#### Work required:
Please write out the material that follows, exactly as it stands.

== Material shown ==

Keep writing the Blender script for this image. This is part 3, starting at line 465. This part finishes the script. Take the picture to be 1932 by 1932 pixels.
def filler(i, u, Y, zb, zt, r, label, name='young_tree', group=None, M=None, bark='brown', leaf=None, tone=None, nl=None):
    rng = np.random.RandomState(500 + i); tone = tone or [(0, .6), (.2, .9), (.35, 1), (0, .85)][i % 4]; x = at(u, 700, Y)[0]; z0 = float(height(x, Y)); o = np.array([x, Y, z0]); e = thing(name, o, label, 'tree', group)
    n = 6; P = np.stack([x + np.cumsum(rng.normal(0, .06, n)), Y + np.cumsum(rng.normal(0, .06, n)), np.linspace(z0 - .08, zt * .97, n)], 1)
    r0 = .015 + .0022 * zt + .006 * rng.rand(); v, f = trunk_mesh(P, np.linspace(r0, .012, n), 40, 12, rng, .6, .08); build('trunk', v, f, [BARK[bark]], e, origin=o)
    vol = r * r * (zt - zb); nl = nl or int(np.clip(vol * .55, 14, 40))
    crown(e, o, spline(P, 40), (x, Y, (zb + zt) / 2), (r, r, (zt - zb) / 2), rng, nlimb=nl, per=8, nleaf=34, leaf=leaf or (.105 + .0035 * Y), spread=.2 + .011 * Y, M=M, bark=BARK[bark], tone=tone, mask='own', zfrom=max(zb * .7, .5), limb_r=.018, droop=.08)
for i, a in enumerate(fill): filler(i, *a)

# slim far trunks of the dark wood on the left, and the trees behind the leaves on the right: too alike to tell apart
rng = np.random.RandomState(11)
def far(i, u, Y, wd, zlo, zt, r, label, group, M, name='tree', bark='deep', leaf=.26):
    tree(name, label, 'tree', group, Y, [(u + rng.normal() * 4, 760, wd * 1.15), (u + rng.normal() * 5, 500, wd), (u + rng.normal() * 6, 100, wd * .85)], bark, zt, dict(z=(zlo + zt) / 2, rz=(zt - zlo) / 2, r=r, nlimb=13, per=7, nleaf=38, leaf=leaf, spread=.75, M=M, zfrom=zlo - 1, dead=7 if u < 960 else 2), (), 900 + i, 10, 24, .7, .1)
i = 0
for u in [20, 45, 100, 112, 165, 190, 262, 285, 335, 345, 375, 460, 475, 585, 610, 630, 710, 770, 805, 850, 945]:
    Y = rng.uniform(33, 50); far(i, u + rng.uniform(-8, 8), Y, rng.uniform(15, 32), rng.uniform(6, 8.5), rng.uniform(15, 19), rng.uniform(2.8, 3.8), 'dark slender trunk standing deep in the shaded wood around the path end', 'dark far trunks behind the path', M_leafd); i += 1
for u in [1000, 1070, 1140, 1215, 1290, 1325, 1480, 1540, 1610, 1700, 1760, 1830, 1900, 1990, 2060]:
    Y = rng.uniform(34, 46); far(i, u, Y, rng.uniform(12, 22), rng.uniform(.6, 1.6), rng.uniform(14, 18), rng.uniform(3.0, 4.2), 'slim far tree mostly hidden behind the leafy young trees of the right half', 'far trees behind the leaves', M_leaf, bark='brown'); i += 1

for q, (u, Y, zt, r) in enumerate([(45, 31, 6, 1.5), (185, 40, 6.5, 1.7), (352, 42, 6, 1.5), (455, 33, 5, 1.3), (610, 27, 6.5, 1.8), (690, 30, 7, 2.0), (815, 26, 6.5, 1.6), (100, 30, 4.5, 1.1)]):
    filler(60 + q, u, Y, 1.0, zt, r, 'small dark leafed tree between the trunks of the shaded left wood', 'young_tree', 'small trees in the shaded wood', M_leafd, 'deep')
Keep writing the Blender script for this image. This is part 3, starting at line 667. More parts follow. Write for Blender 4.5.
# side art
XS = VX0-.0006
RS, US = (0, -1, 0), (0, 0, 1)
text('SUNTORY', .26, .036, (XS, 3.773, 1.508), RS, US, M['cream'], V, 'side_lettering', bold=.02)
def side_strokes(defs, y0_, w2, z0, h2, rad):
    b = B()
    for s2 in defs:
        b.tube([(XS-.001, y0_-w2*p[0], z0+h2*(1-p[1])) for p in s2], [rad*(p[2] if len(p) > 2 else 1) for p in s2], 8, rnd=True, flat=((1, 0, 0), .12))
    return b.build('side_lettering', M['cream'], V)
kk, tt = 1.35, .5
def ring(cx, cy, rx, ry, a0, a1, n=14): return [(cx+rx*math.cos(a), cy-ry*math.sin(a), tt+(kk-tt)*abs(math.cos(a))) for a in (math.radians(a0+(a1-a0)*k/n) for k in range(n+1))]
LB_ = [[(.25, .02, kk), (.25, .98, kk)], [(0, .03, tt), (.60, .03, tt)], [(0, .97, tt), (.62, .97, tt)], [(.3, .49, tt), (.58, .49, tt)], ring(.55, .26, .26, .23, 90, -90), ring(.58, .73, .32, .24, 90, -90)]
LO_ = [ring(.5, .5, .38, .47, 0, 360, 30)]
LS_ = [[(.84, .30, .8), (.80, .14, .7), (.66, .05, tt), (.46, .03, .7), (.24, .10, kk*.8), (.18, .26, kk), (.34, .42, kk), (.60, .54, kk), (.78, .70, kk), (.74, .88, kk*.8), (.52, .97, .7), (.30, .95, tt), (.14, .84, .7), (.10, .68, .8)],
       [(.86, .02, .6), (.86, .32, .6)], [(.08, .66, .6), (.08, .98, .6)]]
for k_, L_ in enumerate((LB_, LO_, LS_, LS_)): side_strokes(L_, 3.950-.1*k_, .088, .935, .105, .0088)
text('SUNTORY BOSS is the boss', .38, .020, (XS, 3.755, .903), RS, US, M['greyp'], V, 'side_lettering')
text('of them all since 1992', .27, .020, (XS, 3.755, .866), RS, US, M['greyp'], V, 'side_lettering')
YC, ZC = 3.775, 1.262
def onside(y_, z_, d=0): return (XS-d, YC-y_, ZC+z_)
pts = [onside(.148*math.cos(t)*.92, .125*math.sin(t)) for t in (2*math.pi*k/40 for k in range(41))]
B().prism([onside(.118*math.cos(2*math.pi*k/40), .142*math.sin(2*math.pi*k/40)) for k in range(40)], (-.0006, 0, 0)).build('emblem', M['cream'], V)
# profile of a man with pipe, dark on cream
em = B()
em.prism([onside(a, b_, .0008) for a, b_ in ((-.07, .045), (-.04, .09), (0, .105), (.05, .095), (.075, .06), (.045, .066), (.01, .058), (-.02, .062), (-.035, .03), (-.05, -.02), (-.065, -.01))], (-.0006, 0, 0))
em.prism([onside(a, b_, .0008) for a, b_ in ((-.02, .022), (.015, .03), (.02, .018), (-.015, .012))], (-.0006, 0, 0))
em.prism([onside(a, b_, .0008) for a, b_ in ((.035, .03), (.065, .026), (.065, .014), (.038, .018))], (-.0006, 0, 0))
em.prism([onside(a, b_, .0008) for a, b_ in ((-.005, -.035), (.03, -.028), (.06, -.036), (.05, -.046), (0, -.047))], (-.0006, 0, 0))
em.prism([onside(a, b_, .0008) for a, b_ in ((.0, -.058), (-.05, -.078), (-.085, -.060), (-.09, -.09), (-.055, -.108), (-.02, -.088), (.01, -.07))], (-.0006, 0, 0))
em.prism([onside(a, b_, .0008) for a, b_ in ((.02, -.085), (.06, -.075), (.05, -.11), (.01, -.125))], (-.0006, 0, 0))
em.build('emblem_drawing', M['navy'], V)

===

#### Written answer:
Keep writing the Blender script for this image. This is part 3, starting at line 465. This part finishes the script. Take the picture to be 1932 by 1932 pixels.
def filler(i, u, Y, zb, zt, r, label, name='young_tree', group=None, M=None, bark='brown', leaf=None, tone=None, nl=None):
    rng = np.random.RandomState(500 + i); tone = tone or [(0, .6), (.2, .9), (.35, 1), (0, .85)][i % 4]; x = at(u, 700, Y)[0]; z0 = float(height(x, Y)); o = np.array([x, Y, z0]); e = thing(name, o, label, 'tree', group)
    n = 6; P = np.stack([x + np.cumsum(rng.normal(0, .06, n)), Y + np.cumsum(rng.normal(0, .06, n)), np.linspace(z0 - .08, zt * .97, n)], 1)
    r0 = .015 + .0022 * zt + .006 * rng.rand(); v, f = trunk_mesh(P, np.linspace(r0, .012, n), 40, 12, rng, .6, .08); build('trunk', v, f, [BARK[bark]], e, origin=o)
    vol = r * r * (zt - zb); nl = nl or int(np.clip(vol * .55, 14, 40))
    crown(e, o, spline(P, 40), (x, Y, (zb + zt) / 2), (r, r, (zt - zb) / 2), rng, nlimb=nl, per=8, nleaf=34, leaf=leaf or (.105 + .0035 * Y), spread=.2 + .011 * Y, M=M, bark=BARK[bark], tone=tone, mask='own', zfrom=max(zb * .7, .5), limb_r=.018, droop=.08)
for i, a in enumerate(fill): filler(i, *a)

# slim far trunks of the dark wood on the left, and the trees behind the leaves on the right: too alike to tell apart
rng = np.random.RandomState(11)
def far(i, u, Y, wd, zlo, zt, r, label, group, M, name='tree', bark='deep', leaf=.26):
    tree(name, label, 'tree', group, Y, [(u + rng.normal() * 4, 760, wd * 1.15), (u + rng.normal() * 5, 500, wd), (u + rng.normal() * 6, 100, wd * .85)], bark, zt, dict(z=(zlo + zt) / 2, rz=(zt - zlo) / 2, r=r, nlimb=13, per=7, nleaf=38, leaf=leaf, spread=.75, M=M, zfrom=zlo - 1, dead=7 if u < 960 else 2), (), 900 + i, 10, 24, .7, .1)
i = 0
for u in [20, 45, 100, 112, 165, 190, 262, 285, 335, 345, 375, 460, 475, 585, 610, 630, 710, 770, 805, 850, 945]:
    Y = rng.uniform(33, 50); far(i, u + rng.uniform(-8, 8), Y, rng.uniform(15, 32), rng.uniform(6, 8.5), rng.uniform(15, 19), rng.uniform(2.8, 3.8), 'dark slender trunk standing deep in the shaded wood around the path end', 'dark far trunks behind the path', M_leafd); i += 1
for u in [1000, 1070, 1140, 1215, 1290, 1325, 1480, 1540, 1610, 1700, 1760, 1830, 1900, 1990, 2060]:
    Y = rng.uniform(34, 46); far(i, u, Y, rng.uniform(12, 22), rng.uniform(.6, 1.6), rng.uniform(14, 18), rng.uniform(3.0, 4.2), 'slim far tree mostly hidden behind the leafy young trees of the right half', 'far trees behind the leaves', M_leaf, bark='brown'); i += 1

for q, (u, Y, zt, r) in enumerate([(45, 31, 6, 1.5), (185, 40, 6.5, 1.7), (352, 42, 6, 1.5), (455, 33, 5, 1.3), (610, 27, 6.5, 1.8), (690, 30, 7, 2.0), (815, 26, 6.5, 1.6), (100, 30, 4.5, 1.1)]):
    filler(60 + q, u, Y, 1.0, zt, r, 'small dark leafed tree between the trunks of the shaded left wood', 'young_tree', 'small trees in the shaded wood', M_leafd, 'deep')
Keep writing the Blender script for this image. This is part 3, starting at line 667. More parts follow. Write for Blender 4.5.
# side art
XS = VX0-.0006
RS, US = (0, -1, 0), (0, 0, 1)
text('SUNTORY', .26, .036, (XS, 3.773, 1.508), RS, US, M['cream'], V, 'side_lettering', bold=.02)
def side_strokes(defs, y0_, w2, z0, h2, rad):
    b = B()
    for s2 in defs:
        b.tube([(XS-.001, y0_-w2*p[0], z0+h2*(1-p[1])) for p in s2], [rad*(p[2] if len(p) > 2 else 1) for p in s2], 8, rnd=True, flat=((1, 0, 0), .12))
    return b.build('side_lettering', M['cream'], V)
kk, tt = 1.35, .5
def ring(cx, cy, rx, ry, a0, a1, n=14): return [(cx+rx*math.cos(a), cy-ry*math.sin(a), tt+(kk-tt)*abs(math.cos(a))) for a in (math.radians(a0+(a1-a0)*k/n) for k in range(n+1))]
LB_ = [[(.25, .02, kk), (.25, .98, kk)], [(0, .03, tt), (.60, .03, tt)], [(0, .97, tt), (.62, .97, tt)], [(.3, .49, tt), (.58, .49, tt)], ring(.55, .26, .26, .23, 90, -90), ring(.58, .73, .32, .24, 90, -90)]
LO_ = [ring(.5, .5, .38, .47, 0, 360, 30)]
LS_ = [[(.84, .30, .8), (.80, .14, .7), (.66, .05, tt), (.46, .03, .7), (.24, .10, kk*.8), (.18, .26, kk), (.34, .42, kk), (.60, .54, kk), (.78, .70, kk), (.74, .88, kk*.8), (.52, .97, .7), (.30, .95, tt), (.14, .84, .7), (.10, .68, .8)],
       [(.86, .02, .6), (.86, .32, .6)], [(.08, .66, .6), (.08, .98, .6)]]
for k_, L_ in enumerate((LB_, LO_, LS_, LS_)): side_strokes(L_, 3.950-.1*k_, .088, .935, .105, .0088)
text('SUNTORY BOSS is the boss', .38, .020, (XS, 3.755, .903), RS, US, M['greyp'], V, 'side_lettering')
text('of them all since 1992', .27, .020, (XS, 3.755, .866), RS, US, M['greyp'], V, 'side_lettering')
YC, ZC = 3.775, 1.262
def onside(y_, z_, d=0): return (XS-d, YC-y_, ZC+z_)
pts = [onside(.148*math.cos(t)*.92, .125*math.sin(t)) for t in (2*math.pi*k/40 for k in range(41))]
B().prism([onside(.118*math.cos(2*math.pi*k/40), .142*math.sin(2*math.pi*k/40)) for k in range(40)], (-.0006, 0, 0)).build('emblem', M['cream'], V)
# profile of a man with pipe, dark on cream
em = B()
em.prism([onside(a, b_, .0008) for a, b_ in ((-.07, .045), (-.04, .09), (0, .105), (.05, .095), (.075, .06), (.045, .066), (.01, .058), (-.02, .062), (-.035, .03), (-.05, -.02), (-.065, -.01))], (-.0006, 0, 0))
em.prism([onside(a, b_, .0008) for a, b_ in ((-.02, .022), (.015, .03), (.02, .018), (-.015, .012))], (-.0006, 0, 0))
em.prism([onside(a, b_, .0008) for a, b_ in ((.035, .03), (.065, .026), (.065, .014), (.038, .018))], (-.0006, 0, 0))
em.prism([onside(a, b_, .0008) for a, b_ in ((-.005, -.035), (.03, -.028), (.06, -.036), (.05, -.046), (0, -.047))], (-.0006, 0, 0))
em.prism([onside(a, b_, .0008) for a, b_ in ((.0, -.058), (-.05, -.078), (-.085, -.060), (-.09, -.09), (-.055, -.108), (-.02, -.088), (.01, -.07))], (-.0006, 0, 0))
em.prism([onside(a, b_, .0008) for a, b_ in ((.02, -.085), (.06, -.075), (.05, -.11), (.01, -.125))], (-.0006, 0, 0))
em.build('emblem_drawing', M['navy'], V)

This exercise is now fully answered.